Friday 23 March 2018

Boris Johnson is a National and International Embarrassment



Has Britain ever had a foreign secretary anything like Boris Johnson? Foreign secretaries are normally very guarded about what they say in public, because first and foremost, the job is the most senior UK diplomat handling international issues. That is the way diplomacy works, and to do anything else is likely to be counterproductive. The art of diplomacy is to get agreements where everyone can claim some sort of victory.

As reported in the Guardian, the latest embarrassing remarks to emanate from the lips of Johnson are his almost casual comparison of the current Russian government as similar to Adolf Hitler’s Nazi Germany of the 1930s. This was the exchange:

Johnson made the Hitler comparison while speaking before the all-party foreign affairs select committee and responding to remarks from the Labour MP Ian Austin, who called for England to pull out of the World Cup altogether. “Putin is going to use it in the way Hitler used the 1936 Olympics,” Austin said.

Johnson replied: “I think that your characterisation of what is going to happen in Moscow, the World Cup, in all the venues – yes, I think the comparison with 1936 is certainly right. It is an emetic prospect of Putin glorying in this sporting event.”

The rule of thumb when debating issues is that the first one to mention Hitler has lost the argument, thank you foreign secretary! Whatever you think of Putin and the Russian government, it is crass to compare it to the Nazis. Even more so, given the history of the loss of millions of Russian lives sacrificed fighting Hitler’s army.

This though is just the latest example of Johnson’s complete unsuitability for his job. Of course, he is only in the job because the Tories need to keep a pro and anti Brexit balance in the Cabinet, but foreign secretary is definitely not the role for Boris. Come to think of it, I can’t imagine what Cabinet job he would do well at? Transport maybe? Although he did nothing for transport in London when he was Mayor, except inheriting those bikes and hiking the fares on tube and buses.

This is the man who has failed so spectacularly to get British national Nazanin Zaghari-Ratcliffe released from an Iranian prison on a highly dubious espionage conviction. Going so far as to risk getting her a longer sentence, by using loose, flippant language about the case in public. He told a Parliamentary committee that Ratcliffe had been training journalists in the region, and she was promptly hauled in front of an Iranian court and told her sentence may be doubled to ten years.

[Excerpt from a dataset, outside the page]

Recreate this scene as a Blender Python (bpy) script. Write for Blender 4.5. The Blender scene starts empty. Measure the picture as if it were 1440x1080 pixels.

At the Tory party conference last year, Johnson said that he knew businessmen who “have got a brilliant vision to turn Sirte (in worn torn Libya) into the next Dubai. The only thing they have got to do is clear the dead bodies away.” The remark was rightly, roundly condemned, and certainly not anywhere near diplomatic language.

Johnson also got into a row with the Italian economic minister Carlo Calenda, when Johnson claimed  it was “bollocks” that free movement of people is one of the European Union’s founding principles. Calenda is quoted as saying “he basically said: ‘I don’t want free movement of people but I want the single market,’” Mr Calenda told Bloomberg. “I said: ‘No way.’ He said: ‘You’ll sell less prosecco.’ I said: ‘OK, you’ll sell less fish and chips, but I’ll sell less prosecco to one country and you’ll sell less to 27 countries.’ Putting things on this level is a bit insulting.”

And so to Johnson’s part in the EU referendum. He had a reputation for being from the liberal wing of the Tory party, and despite some opportunistic journalism for the Telegraph and Spectator, was never really that animated by the EU. Indeed, his father and sister have gone on record as saying that Johnson had never shown any interest in leaving the EU, prior to the referendum being called.

Naked ambition got the better of him, as he calculated that whichever way the referendum went, there would soon be a vacancy for Tory leader (and prime minister), with party members being given final say between two MPs selected by their peers. The membership of the Tory party, aging, white, middle to upper class, are overwhelmingly anti-EU. Hey presto!

When David Cameron resigned as prime minister after the referendum, Johnson was quickly out of the blocks submitting his candidacy, only to later withdraw after being stabbed in the back by his colleague, Michael Gove. It did earn him his present job as foreign secretary though, and there may well be vacancy at the top again soon.

Johnson’s comment about the EU can “go whistle” for a divorce payment when we leave the organisation, has in fact turned out to be “bollocks” as UK has now agreed to pay around £40 billion. His claim that we can make Brexit a “Titanic success” betrays his schooling in the classics, and that he is completely out of touch with common parlance. Most people associate any reference to Titanic to mean the ship that sank after hitting an iceberg. Not what Johnson was trying to express at all.

We are enough of a laughing stock globally at the moment, why make matters infinitely much worse by having a national representative to the world who is such self seeking prat?